Why it's wrong: Starting inner loops at the same index as the outer loop variable allows duplicate indices like (0, 0, 1, 2), which violates the requirement that all four indices must be distinct.

3. Optimization Opportunity: Early Termination

While not a bug, the brute force solution can be optimized with early termination when the sum becomes impossible.

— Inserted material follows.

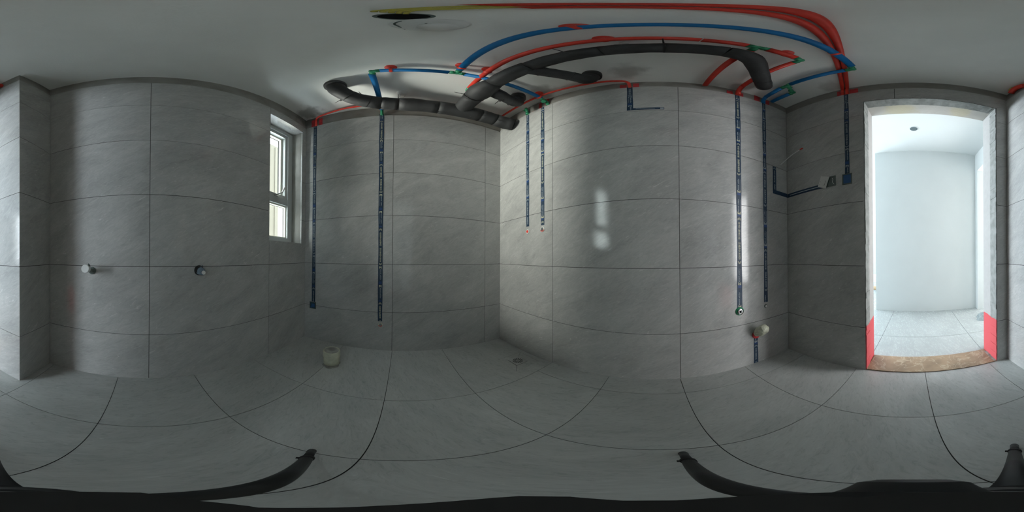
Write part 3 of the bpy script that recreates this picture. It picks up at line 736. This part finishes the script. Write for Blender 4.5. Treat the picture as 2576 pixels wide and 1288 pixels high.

Enhanced Implementation with Optimization:

def countQuadruplets(self, nums: List[int]) -> int:
    count = 0
    n = len(nums)
  
    # Sort to enable early termination (optional optimization)
    # Note: This changes indices, so only use if you don't need original positions
  
    for i in range(n - 3):
        for j in range(i + 1, n - 2):
            for k in range(j + 1, n - 1):
                target_sum = nums[i] + nums[j] + nums[k]
                for l in range(k + 1, n):
                    if nums[l] == target_sum:
                        count += 1
  
    return count

4. Memory-Efficient Alternative Using HashMap

For larger arrays, a more efficient approach uses a hashmap to reduce time complexity from O(n⁴) to O(n²).

Optimized Solution:

def countQuadruplets(self, nums: List[int]) -> int:
    count = 0
    n = len(nums)
  
    # Use hashmap to store sums of pairs
    for c in range(2, n - 1):
        sum_count = {}
        # Count all possible a+b where a < b < c
        for b in range(1, c):
            for a in range(b):
                sum_ab = nums[a] + nums[b]
                sum_count[sum_ab] = sum_count.get(sum_ab, 0) + 1
      
        # For each d > c, check if nums[d] - nums[c] exists in our map
        for d in range(c + 1, n):
            target = nums[d] - nums[c]
            if target in sum_count:
                count += sum_count[target]
  
    return count

This approach transforms the equation nums[a] + nums[b] + nums[c] = nums[d] into nums[a] + nums[b] = nums[d] - nums[c] and uses a hashmap to count matching pairs efficiently.